-------- DATA IN THIS EXERCISE --------
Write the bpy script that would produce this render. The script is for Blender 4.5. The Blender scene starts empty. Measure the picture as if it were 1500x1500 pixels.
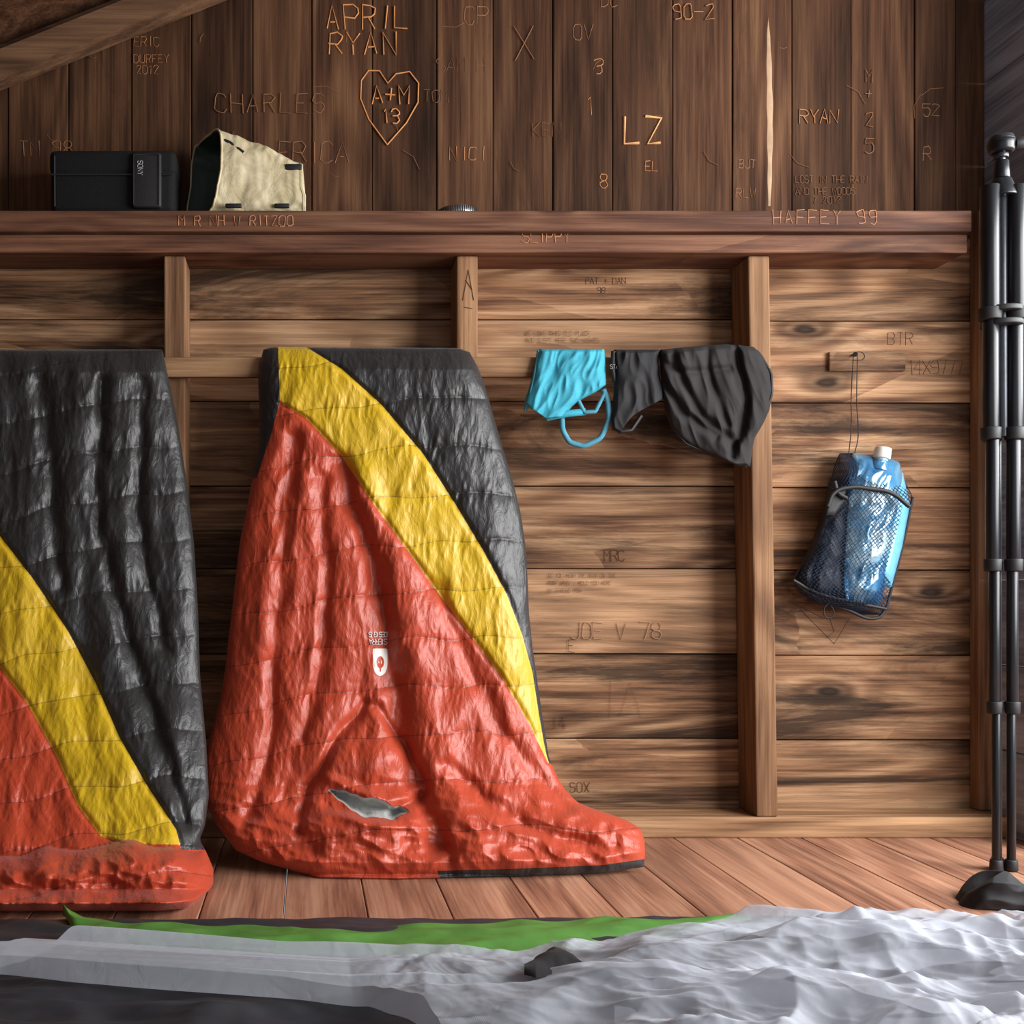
import bpy, bmesh, math, random
import numpy as np
from mathutils import Vector, Matrix
random.seed(3); rng=np.random.default_rng(3)
S=.00142; D=2.2; VX=450.; VY=870.; F=D/S
CAMH=(1228-VY)*S*(D-.09)/D
scene=bpy.context.scene
def W(px,py,y):
    k=S*(D+y)/D
    return (px-VX)*k, y, CAMH+(VY-py)*k
def WV(px,py,y): return Vector(W(px,py,y))
def Xat(px,y): return (px-VX)*S*(D+y)/D
def Zat(py,y): return CAMH+(VY-py)*S*(D+y)/D
def lin(c):
    o=[]
    for v in c:
        v=v/255.; o.append(v/12.92 if v<=.04045 else ((v+.055)/1.055)**2.4)
    return (*o,1.)
# ---------------- noise
_p=rng.permutation(256); _p=np.concatenate([_p,_p]); _a=rng.random(256)*2*np.pi
def pn(x,y):
    x=np.asarray(x,float); y=np.asarray(y,float)
    xi=np.floor(x).astype(int); yi=np.floor(y).astype(int); xf=x-xi; yf=y-yi
    u=xf*xf*xf*(xf*(xf*6-15)+10); v=yf*yf*yf*(yf*(yf*6-15)+10)
    def g(ix,iy,dx,dy):
        a=_a[_p[(_p[ix&255]+iy)&255]]; return np.cos(a)*dx+np.sin(a)*dy
    a=g(xi,yi,xf,yf); b=g(xi+1,yi,xf-1,yf); c=g(xi,yi+1,xf,yf-1); d=g(xi+1,yi+1,xf-1,yf-1)
    return (a*(1-u)+b*u)*(1-v)+(c*(1-u)+d*u)*v
def fbm(x,y,o=4):
    s=0;a=1
    for i in range(o): s=s+a*pn(x*2**i+i*7.3,y*2**i+i*3.1); a*=.5
    return s
def ridge(x,y,o=3,e=.07):
    s=0;a=1
    for i in range(o): s=s+a*(1-np.minimum(1,np.sqrt(pn(x*2**i+i*5.7,y*2**i+i*9.1)**2+e*e)*2.0)); a*=.45
    return s
def smooth_interp(q,xs,ys,k=.03):
    xs=np.array(xs,float); ys=np.array(ys,float)
    t=np.linspace(xs[0],xs[-1],600); v=np.interp(t,xs,ys)
    n=max(3,int(600*k)); ker=np.hanning(2*n+1); ker/=ker.sum()
    vp=np.concatenate([2*v[0]-v[1:n+1][::-1],v,2*v[-1]-v[-n-1:-1][::-1]])
    return np.interp(q,t,np.convolve(vp,ker,'valid'))
# ---------------- object helpers
def link(o,parent=None):
    scene.collection.objects.link(o)
    if parent: o.parent=parent
    return o
def empty(name):
    o=bpy.data.objects.new(name,None); o.empty_display_size=.05; return link(o)
def mesh_obj(name,verts,faces,mat,parent=None,smooth=True,attrs=None):
    me=bpy.data.meshes.new(name); me.from_pydata([tuple(v) for v in verts],[],[tuple(f) for f in faces])
    if mat: me.materials.append(mat)
    if smooth: me.polygons.foreach_set('use_smooth',[True]*len(me.polygons))
    for k,a in (attrs or {}).items():
        at=me.attributes.new(k,'FLOAT','POINT'); at.data.foreach_set('value',np.asarray(a,dtype=np.float32).ravel())
    me.update(); return link(bpy.data.objects.new(name,me),parent)
def gridfaces(nv,nu,off=0,flip=False):
    i=np.arange(nv-1)[:,None]*nu+np.arange(nu-1)[None,:]+off
    f=np.stack([i,i+nu,i+nu+1,i+1],-1).reshape(-1,4)
    return f[:,::-1] if flip else f
def boxes(name,lst,mat,parent=None,bevel=.002):
    V=[];Fc=[];R=[]
    for b in lst:
        x0,x1,y0,y1,z0,z1=b[:6]; n=len(V)
        dx=b[6] if len(b)>6 else 0
        for z,d in((z0,dx),(z1,0)):
            V+=[(x0+d,y0,z),(x1+d,y0,z),(x1+d,y1,z),(x0+d,y1,z)]
        for f in((3,2,1,0),(4,5,6,7),(0,1,5,4),(1,2,6,5),(2,3,7,6),(3,0,4,7)): Fc.append([n+k for k in f])
        R+=[random.random()]*8
    o=mesh_obj(name,V,Fc,mat,parent,False,{'rnd':R})
    if bevel:
        m=o.modifiers.new('b','BEVEL'); m.width=bevel; m.segments=2
    return o
def tube(name,pts,r,mat,parent=None,cyc=False,smooth=True):
    cu=bpy.data.curves.new(name,'CURVE'); cu.dimensions='3D'; cu.bevel_depth=r; cu.bevel_resolution=2; cu.use_fill_caps=True
    if not isinstance(pts[0][0],(list,tuple,Vector)): pts=[pts]
    for pl in pts:
        sp=cu.splines.new('BEZIER' if smooth and len(pl)>2 else 'POLY')
        if sp.type=='BEZIER':
            sp.bezier_points.add(len(pl)-1)
            for b,p in zip(sp.bezier_points,pl): b.co=p; b.handle_left_type=b.handle_right_type='AUTO'
        else:
            sp.points.add(len(pl)-1)
            for b,p in zip(sp.points,pl): b.co=(*p,1)
        sp.use_cyclic_u=cyc
    cu.materials.append(mat); return link(bpy.data.objects.new(name,cu),parent)
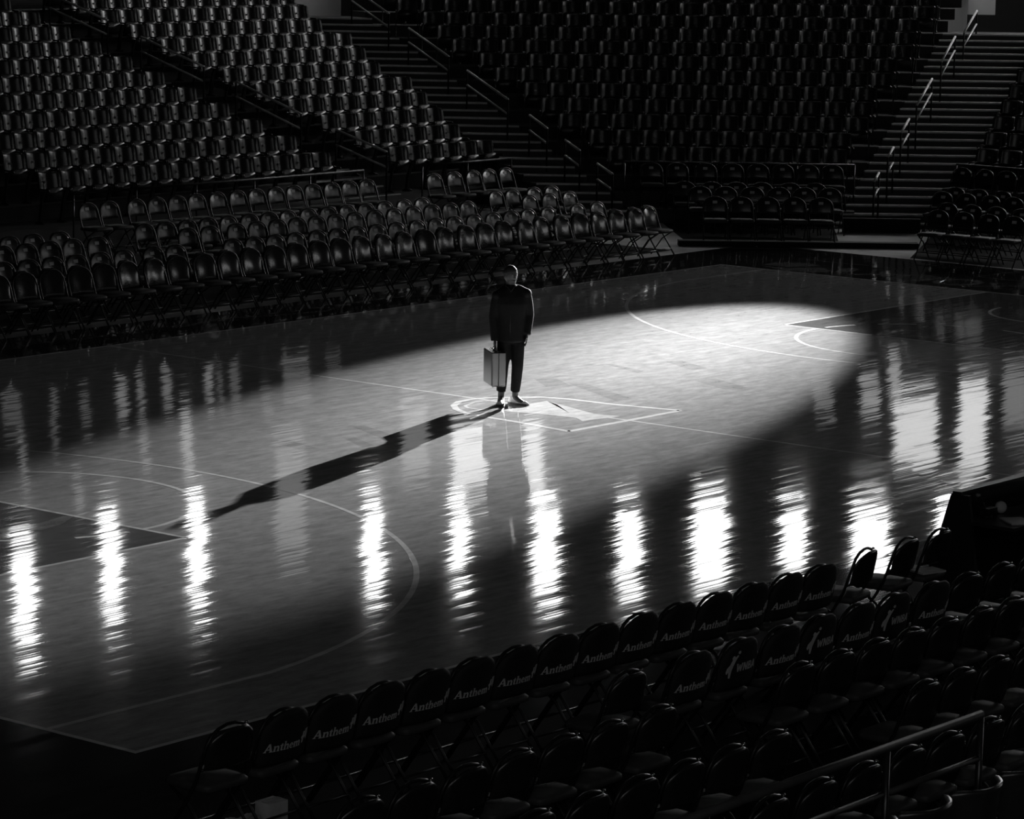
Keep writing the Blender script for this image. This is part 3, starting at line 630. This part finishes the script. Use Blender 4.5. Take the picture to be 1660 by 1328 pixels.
# corner rows and right-hand rows
for nm, T, z, S in (('front', 19.35, 0, (3.85, 4.33, 4.82, 5.30, 5.76)), ('second', 21.4, 0, (3.76, 4.23, 4.74, 5.24, 5.73, 6.21)), ('third', 22.4, 0, (3.56, 4.08, 4.55, 5.03, 5.56, 6.06)), ('back', 23.45, .27, (3.0, 3.5, 4.05, 4.57, 5.06, 5.57, 6.03, 6.5))):
    for i, s in enumerate(spread(S, .482)):
        p = ts(T-.2, s); fold('row', (p.x, p.y, z), PH-math.pi/2+R(random.uniform(-3, 3)), 'black folding chair in the %s row before the corner stand, %s from the left' % (nm, NUM[i+1]), 'folding chairs before the corner stand')
for nm, X, z, Y0, n in (('front', 18.05, 0, 5.62, 9), ('second', 19.35, 0, 6.24, 9), ('third', 21.25, 0, 7.5, 9), ('fourth', 22.2, 0, 7.8, 9), ('back', 23.75, .24, 8.62, 8)):
    for i in range(n):
        Y = Y0-.505*i
        if not in_view((X, Y, .7), 10, 10): continue
        fold('row', (X-.2, Y, z), -math.pi/2+R(random.uniform(-3, 3)), 'black folding chair in the %s row before the right stand, %s from the left' % (nm, NUM[i+1]), 'folding chairs before the right stand')
# near side, seen from behind
A = [-15.40, -14.87, -14.38, -13.87, -13.39, -12.94, -12.52, -12.01, -11.57, -11.08, -10.69, -10.13, -9.76, -9.29, -8.78]
for i, x in enumerate(spread(A, .484)):
    kd = 'plain' if i == 0 else 'anthem'
    lab = 'bare black folding chair at the left end of the nearest courtside row' if i == 0 else 'folding chair with printed Anthem cover, nearest courtside row, %s from its left end' % NUM[i+1]
    fold(kd, (x-.17, -9.81+.2, 0), math.pi+R(random.uniform(-1.5, 1.5)), lab, 'near courtside chairs')
for i, (x, a) in enumerate(((-7.86, 8), (-7.22, 5), (-6.70, 4))):
    fold('plain', (x-.17, -9.72+.2, 0), math.pi+R(a), 'bare black folding chair by the scorer table end, %s from the left' % NUM[i+1], 'near courtside chairs')
B = [-12.55, -11.82, -11.25, -10.69, -10.22, -9.68, -9.18, -8.6]
for i, x in enumerate(spread(B, .484)):
    kd = 'plain' if i == 0 else ('anthem' if i % 2 else 'league')
    lab = 'bare black folding chair at the left end of the second near row' if i == 0 else 'folding chair with printed %s cover, second near row, %s from its left end' % ('Anthem' if i % 2 else 'WNBA', NUM[i+1])
    fold(kd, (x-.17, -10.83+.2, 0), math.pi+R(random.uniform(-1.5, 1.5)), lab, 'second near row of chairs')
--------
_WHAT YOU WILL DO_: Pull every line containing the word "scene" out of the entries above.

_FINISHED TASK_:
Write the bpy script that would produce this render. The script is for Blender 4.5. The Blender scene starts empty. Measure the picture as if it were 1500x1500 pixels.
scene=bpy.context.scene
    scene.collection.objects.link(o)